M. Christian Dandrès (S). Merci, Monsieur le président. Je serai très bref. Pour répondre à M. Cerutti, je crois qu'une chose a été mal perçue: l'initiative ne prévoit pas d'imposer le transfert des terrains à la CPEG, ce qui en effet serait contraire au droit fédéral. On a raconté beaucoup d'âneries sur ce texte que peu de personnes ont lu, je pense. Je vous incite à le faire, Monsieur le député. Il s'agit de propositions et non pas d'éléments imposés. Sur le fond, nul besoin d'être grand prophète pour comprendre ce que vous savez vous-même: les rendements sont élevés dans l'immobilier, probablement plus élevés que ceux de la BNS ou des obligations de la Confédération.
M. Christo Ivanov (UDC). On ne va pas faire le débat ici, mais je pense que le député Cerutti a eu entièrement raison en nous rappelant les problèmes concernant la recapitalisation de la caisse. Aujourd'hui, il manque au minimum 5 milliards de francs pour cela. Je rappelle que la CPEG est autonome, qu'il lui faut 4,1% de rendement par année pour pouvoir verser les rentes sans toucher au capital. Par le passé, la caisse a bien dû vendre des actions, des obligations et j'en passe. Par conséquent, le groupe UDC étudiera consciencieusement cette initiative à la commission des finances, mais je crains que cette acquisition de terrains - on a parlé de spéculation immobilière, n'est-ce pas, il faut faire un peu peur à son voisin - soit du bouillon pour les morts ! Il faut être honnête, la réalité est qu'il va manquer plusieurs milliards. Ce dossier est beaucoup plus complexe qu'il n'y paraît et cette initiative, je le crains, n'est qu'un coup d'épée dans l'eau.
Le président. Merci, Monsieur le député. Pour terminer, la parole est à Mme la conseillère d'Etat Nathalie Fontanet, que je remercie pour sa patience.

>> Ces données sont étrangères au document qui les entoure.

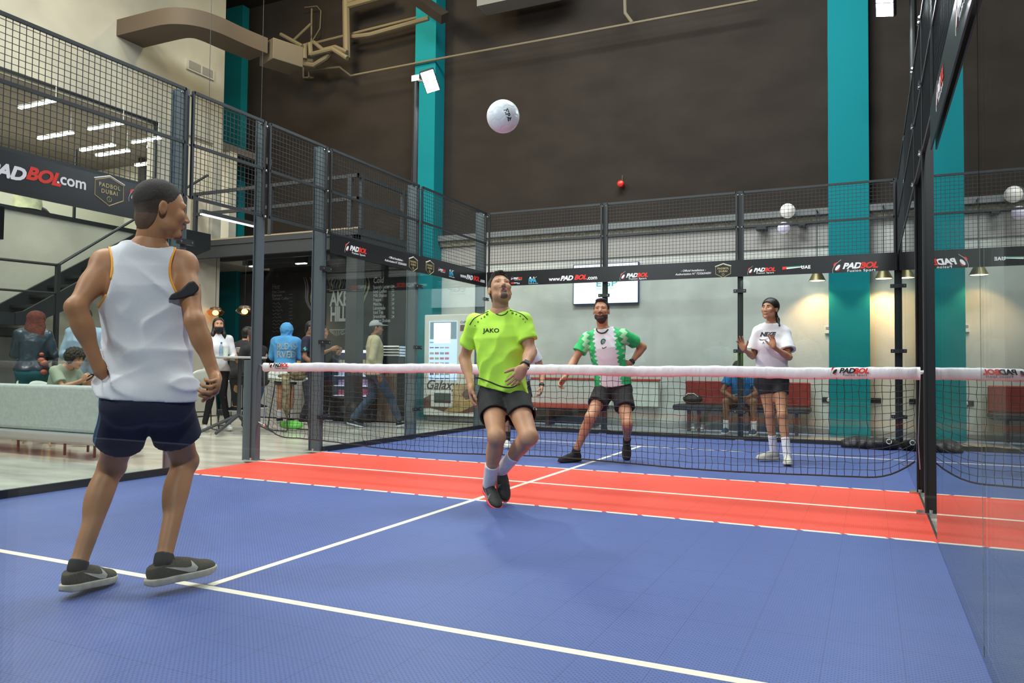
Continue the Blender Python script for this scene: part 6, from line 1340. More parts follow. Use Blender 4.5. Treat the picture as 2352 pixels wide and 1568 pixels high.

Mme Nathalie Fontanet, conseillère d'Etat. Merci, Monsieur le président. Mesdames et Messieurs les députés, bonjour ! Le Conseil d'Etat souhaite vous adresser sur cette initiative un message d'apaisement. De toute façon, vous le savez, le texte va être renvoyé en commission. La volonté du Conseil d'Etat est de faire en sorte que nous trouvions un consensus pour adopter un projet de loi issu de la majorité la plus étendue possible, qui permette de sauver la CPEG et d'assurer les rentes des pensionnés, mais aussi de la fonction publique actuelle. Nous allons rechercher ce consensus. Vous n'ignorez pas que, quelle que soit la décision prise par votre parlement, celle-ci devra être validée par le peuple; la population sera sensible au fait de savoir qui porte les efforts, s'ils sont uniquement ceux de l'Etat et des contribuables, s'il y a un partage des efforts avec la fonction publique aussi, s'il s'agit de solutions concertées que nous pourrons défendre de manière majoritaire. Le Conseil d'Etat est convaincu que c'est vers cette direction qu'il faut se diriger. C'est donc un message d'espoir en vue de trouver un accord que je vous exprime aujourd'hui au nom du Conseil d'Etat. Merci, Mesdames et Messieurs.
Le président. Merci, Madame la conseillère d'Etat.
L'initiative 168 et le rapport du Conseil d'Etat IN 168-A sont renvoyés à la commission des finances.